Proposed Seattle transportation levy tacks on $100M more after public feedback


Seattle Mayor Bruce Harrell has announced an updated transportation levy proposal that adds an additional $100 million to fund transportation projects that Seattle residents have prioritized.

The now $1.45 billion levy proposal was adjusted following a period of public engagement on the draft proposal last month.

Seattle already has the nine-year, $930 million Levy to Move Seattle passed in 2015, but it is set to expire at the end of this year. It costs the owner of a median-priced Seattle property about $24 per month.

If Seattle voters approve the updated levy proposal, it would increase the monthly cost by $17 per month for a median assessed home costing $866,000.

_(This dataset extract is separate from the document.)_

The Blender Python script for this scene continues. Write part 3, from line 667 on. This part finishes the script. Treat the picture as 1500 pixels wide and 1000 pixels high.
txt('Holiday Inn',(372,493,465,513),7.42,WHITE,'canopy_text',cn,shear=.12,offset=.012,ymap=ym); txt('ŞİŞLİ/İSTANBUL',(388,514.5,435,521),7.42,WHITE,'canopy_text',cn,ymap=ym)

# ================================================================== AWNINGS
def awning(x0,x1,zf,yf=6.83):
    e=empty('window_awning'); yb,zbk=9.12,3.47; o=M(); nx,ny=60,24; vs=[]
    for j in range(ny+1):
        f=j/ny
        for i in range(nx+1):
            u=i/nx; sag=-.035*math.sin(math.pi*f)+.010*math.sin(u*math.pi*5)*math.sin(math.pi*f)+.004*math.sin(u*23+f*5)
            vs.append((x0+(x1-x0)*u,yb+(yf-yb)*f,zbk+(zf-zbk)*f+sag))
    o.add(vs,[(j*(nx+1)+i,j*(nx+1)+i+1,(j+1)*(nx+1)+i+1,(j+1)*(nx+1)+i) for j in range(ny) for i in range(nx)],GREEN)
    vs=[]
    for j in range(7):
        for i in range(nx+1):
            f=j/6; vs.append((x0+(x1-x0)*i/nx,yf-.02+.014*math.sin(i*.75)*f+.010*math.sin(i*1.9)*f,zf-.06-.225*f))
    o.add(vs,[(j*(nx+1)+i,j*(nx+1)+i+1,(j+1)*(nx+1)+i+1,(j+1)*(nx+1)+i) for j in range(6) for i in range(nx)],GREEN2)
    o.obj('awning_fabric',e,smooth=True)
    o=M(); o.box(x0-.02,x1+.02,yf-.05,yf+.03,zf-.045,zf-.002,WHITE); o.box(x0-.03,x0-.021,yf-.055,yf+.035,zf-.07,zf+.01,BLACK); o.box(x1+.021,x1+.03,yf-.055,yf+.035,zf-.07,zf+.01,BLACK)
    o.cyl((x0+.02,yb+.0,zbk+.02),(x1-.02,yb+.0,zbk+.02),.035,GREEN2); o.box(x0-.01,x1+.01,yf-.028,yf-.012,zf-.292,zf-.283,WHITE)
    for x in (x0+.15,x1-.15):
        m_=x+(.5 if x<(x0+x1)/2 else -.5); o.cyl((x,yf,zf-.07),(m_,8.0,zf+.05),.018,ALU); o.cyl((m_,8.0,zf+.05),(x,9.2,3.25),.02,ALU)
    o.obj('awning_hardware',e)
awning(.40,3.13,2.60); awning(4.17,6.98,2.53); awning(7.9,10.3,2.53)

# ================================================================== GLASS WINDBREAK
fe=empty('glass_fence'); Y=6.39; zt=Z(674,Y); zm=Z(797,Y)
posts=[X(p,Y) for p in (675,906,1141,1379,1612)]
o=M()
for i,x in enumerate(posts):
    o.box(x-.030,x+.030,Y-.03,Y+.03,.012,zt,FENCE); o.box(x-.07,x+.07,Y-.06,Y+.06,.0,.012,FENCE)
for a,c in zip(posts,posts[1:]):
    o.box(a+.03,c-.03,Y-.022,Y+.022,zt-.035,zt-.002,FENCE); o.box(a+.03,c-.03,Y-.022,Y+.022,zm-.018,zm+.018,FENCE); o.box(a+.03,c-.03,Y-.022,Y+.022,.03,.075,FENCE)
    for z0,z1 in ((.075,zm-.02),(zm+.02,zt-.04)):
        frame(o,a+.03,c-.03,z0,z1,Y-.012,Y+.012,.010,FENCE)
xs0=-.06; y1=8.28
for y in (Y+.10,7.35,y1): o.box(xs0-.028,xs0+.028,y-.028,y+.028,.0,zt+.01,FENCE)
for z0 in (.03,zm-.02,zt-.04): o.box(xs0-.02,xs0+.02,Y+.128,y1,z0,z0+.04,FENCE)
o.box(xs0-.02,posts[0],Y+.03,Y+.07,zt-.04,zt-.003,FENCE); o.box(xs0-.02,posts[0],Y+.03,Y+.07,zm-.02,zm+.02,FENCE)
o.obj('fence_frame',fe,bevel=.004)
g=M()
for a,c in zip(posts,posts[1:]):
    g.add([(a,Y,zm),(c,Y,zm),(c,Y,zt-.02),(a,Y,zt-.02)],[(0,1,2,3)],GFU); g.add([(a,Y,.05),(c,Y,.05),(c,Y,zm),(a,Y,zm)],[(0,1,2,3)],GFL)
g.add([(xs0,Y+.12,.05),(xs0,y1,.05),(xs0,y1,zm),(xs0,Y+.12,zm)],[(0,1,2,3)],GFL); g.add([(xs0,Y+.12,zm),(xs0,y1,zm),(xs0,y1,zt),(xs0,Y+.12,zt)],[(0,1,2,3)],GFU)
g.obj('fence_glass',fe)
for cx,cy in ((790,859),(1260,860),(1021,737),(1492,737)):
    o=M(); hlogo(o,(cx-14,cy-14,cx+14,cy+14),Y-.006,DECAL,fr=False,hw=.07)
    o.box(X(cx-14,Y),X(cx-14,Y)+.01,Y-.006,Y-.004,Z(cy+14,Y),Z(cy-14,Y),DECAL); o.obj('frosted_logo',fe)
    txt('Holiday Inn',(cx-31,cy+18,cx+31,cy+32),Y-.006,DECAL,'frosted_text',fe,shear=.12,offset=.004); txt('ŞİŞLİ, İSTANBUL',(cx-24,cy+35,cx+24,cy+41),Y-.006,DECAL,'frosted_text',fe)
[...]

Despite a tax rate at less than half of the average large city, the Lincoln Institute of Land Policy's 2023 report on property taxes found Seattle homeowners paid a median $6,650 in tax year 2022. That's higher than all but seven large cities the nonprofit studied, largely due to outsized property values.

The original proposal from last month would have cost a median Seattle home roughly $36 per month from the expiring Levy to Move Seattle. The updated levy would cost $41 per month if approved.

“The revised proposal would give [the Seattle Department of Transportation] 17% more purchasing power to maintain [and] modernize our streets than the current Levy to Move Seattle,” Seattle Department of Transportation Director Greg Spotts said in a statement.

The proposed levy, if approved, would see the largest portion of funding – $423 million over the lifecycle of the levy – go toward repaving and other improvements of Seattle streets. That would include paving 38% of the busiest blocks where streets are in poor condition.

Other areas that the generated funding would go to improved pedestrian and bicyclist connectivity to light rail stations, transit access and reliability, and bridge maintenance and replacement planning.

“With a focus on the essential needs of our city and its residents, this levy proposal will deliver projects and improvements to keep people moving and to keep people safe,” Harrell said.

The proposed levy will need to make its way through the Seattle City Council before landing on the ballot for the city’s voters this fall.